Stamford Raffles, then governor of Java, which had been taken over by the British during the Napoleonic Wars, sent an officer to Sumbawa to report on what had happened. He found there were still dead bodies lying around, the villages were almost entirely deserted and most of the houses had fallen down. The few survivors were desperately trying to find food. An epidemic of violent diarrhoea had broken out, thought to have been caused by volcanic ash contaminating the drinking water, and had caused many deaths.

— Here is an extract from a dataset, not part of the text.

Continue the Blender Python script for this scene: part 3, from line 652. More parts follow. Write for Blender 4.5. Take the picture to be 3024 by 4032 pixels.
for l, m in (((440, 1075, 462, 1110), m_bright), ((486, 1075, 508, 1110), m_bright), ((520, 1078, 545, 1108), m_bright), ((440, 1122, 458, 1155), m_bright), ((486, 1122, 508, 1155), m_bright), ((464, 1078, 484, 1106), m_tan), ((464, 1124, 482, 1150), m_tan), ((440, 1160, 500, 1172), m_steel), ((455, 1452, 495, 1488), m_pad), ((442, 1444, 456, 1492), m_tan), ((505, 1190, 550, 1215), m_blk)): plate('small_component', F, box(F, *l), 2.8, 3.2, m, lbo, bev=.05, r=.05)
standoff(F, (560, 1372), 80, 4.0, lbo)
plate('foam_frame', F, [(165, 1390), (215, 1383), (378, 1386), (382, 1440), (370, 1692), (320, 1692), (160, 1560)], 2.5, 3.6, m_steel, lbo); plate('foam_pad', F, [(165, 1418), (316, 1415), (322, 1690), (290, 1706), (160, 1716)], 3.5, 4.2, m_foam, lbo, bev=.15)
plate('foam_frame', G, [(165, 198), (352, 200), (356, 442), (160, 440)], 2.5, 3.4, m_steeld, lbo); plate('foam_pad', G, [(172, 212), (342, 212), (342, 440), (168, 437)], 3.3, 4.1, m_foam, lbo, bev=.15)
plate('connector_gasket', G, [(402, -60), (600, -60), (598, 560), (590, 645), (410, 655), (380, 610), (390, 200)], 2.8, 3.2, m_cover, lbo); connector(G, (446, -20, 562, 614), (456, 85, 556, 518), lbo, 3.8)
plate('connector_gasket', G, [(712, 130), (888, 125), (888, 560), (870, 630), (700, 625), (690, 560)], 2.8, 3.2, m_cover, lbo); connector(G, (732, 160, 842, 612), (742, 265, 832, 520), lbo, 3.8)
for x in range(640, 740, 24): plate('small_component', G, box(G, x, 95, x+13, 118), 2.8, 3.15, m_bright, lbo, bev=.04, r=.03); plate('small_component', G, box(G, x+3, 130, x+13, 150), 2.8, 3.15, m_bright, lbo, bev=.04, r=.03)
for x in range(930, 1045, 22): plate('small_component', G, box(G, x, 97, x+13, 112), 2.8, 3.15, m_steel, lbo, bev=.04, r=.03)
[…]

Tambora is classified by specialists as Ultraplinian, the most violent of all categories of volcanic eruption, named in honour of the Younger Pliny's description of the destruction of Pompeii by Vesuvius in AD 79. Such eruptions propel quantities of sulphurous gases into the stratosphere, where they combine with water vapour to create 'aerosol' clouds of drops of sulphuric acid. The Tambora eruption caused unusual phenomena around the globe. In the north-eastern United States in the spring and summer of 1815 the sunlight was dimmed and reddened by periods of fog, which wind and rain did not disperse. It was described as a kind of aerosol veil. London experienced spectacular sunsets at the turn of June and July, which are thought to have influenced paintings by Turner. 

The following year brought far more damaging effects, with serious consequences for climate and the fertility of the land over much of the world, as global temperatures dropped. In mid-June 1816 Mary and Percy Shelley, Lord Byron and two other friends were staying at the Villa Diodati in Switzerland when the weather was so repellently rainy and foggy that they were trapped indoors. Byron suggested that they pass the time by each writing a horror story and that was when Mary Shelley began to create Frankenstein.

In June 1816 snow fell in New York State and in Maine, while frost was reported from Connecticut. In Canada the Quebec area had deep snow. Cold persisted through the summer months in North America and elsewhere and quantities of crops failed. The monsoon seasons in India and China were disrupted, with damaging agricultural effects, famine and cholera, and 1816 was called the year without a summer. 

Such conditions persisted until 1819 and are believed to have helped create severe epidemics of typhus in south-eastern Europe and the eastern Mediterranean. Harvests failed in Britain and famine struck Ireland, Germany and other areas of Europe, sparking outbreaks of rioting and causing starvation. 

Mount Tambora is still active. Its most recent eruption was in 1967.